Task statement ->
Scan the material for the word "this", and copy each line where it shows up.

Data supplied ->
+ + +
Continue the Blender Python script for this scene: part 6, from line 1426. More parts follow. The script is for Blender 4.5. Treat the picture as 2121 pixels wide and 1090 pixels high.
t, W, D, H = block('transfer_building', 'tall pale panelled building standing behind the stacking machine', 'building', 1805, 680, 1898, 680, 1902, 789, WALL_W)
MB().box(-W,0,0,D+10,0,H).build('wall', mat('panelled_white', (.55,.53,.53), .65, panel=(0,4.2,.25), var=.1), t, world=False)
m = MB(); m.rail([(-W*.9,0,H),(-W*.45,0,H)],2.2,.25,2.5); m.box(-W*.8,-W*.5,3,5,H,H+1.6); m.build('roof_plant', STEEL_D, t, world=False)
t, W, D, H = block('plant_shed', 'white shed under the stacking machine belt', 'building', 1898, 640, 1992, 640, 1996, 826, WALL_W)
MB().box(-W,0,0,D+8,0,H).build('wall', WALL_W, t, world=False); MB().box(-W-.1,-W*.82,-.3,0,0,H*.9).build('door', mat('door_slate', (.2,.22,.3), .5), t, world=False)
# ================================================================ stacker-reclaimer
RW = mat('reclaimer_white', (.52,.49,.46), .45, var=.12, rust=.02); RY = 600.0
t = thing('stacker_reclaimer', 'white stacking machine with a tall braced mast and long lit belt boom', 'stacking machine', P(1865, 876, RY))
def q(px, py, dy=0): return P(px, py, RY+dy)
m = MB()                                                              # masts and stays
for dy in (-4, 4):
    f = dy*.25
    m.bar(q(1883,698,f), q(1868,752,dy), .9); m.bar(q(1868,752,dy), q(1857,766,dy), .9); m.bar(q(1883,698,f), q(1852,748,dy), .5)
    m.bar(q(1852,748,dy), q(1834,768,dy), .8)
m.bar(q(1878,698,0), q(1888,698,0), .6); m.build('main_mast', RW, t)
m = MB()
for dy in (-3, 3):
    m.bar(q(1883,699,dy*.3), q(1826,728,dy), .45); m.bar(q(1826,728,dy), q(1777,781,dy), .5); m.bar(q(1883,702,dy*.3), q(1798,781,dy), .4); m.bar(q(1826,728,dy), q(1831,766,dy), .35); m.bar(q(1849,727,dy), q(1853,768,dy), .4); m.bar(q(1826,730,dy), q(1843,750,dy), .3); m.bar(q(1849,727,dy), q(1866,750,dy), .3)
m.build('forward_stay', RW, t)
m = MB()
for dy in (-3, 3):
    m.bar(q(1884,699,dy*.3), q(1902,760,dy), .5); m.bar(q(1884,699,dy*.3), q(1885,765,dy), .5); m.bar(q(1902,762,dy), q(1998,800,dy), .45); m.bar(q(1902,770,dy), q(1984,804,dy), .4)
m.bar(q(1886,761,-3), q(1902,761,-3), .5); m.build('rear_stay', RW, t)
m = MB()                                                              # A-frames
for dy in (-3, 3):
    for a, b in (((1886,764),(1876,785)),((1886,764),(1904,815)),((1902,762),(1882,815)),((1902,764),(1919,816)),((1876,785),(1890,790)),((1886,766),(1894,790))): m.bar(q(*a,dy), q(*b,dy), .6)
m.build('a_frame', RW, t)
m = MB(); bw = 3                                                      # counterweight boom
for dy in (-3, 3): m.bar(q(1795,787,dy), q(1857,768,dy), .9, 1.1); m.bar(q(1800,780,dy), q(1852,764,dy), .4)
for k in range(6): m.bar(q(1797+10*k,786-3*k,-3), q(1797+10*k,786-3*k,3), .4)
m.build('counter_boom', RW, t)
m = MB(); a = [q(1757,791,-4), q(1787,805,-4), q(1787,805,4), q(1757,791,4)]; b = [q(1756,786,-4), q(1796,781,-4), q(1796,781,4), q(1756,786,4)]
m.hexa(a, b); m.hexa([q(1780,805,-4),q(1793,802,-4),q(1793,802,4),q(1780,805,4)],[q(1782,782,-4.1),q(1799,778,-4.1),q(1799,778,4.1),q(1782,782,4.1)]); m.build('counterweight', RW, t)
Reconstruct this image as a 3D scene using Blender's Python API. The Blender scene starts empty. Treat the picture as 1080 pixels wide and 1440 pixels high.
+ + +
Worked solution ->
Continue the Blender Python script for this scene: part 6, from line 1426. More parts follow. The script is for Blender 4.5. Treat the picture as 2121 pixels wide and 1090 pixels high.
Reconstruct this image as a 3D scene using Blender's Python API. The Blender scene starts empty. Treat the picture as 1080 pixels wide and 1440 pixels high.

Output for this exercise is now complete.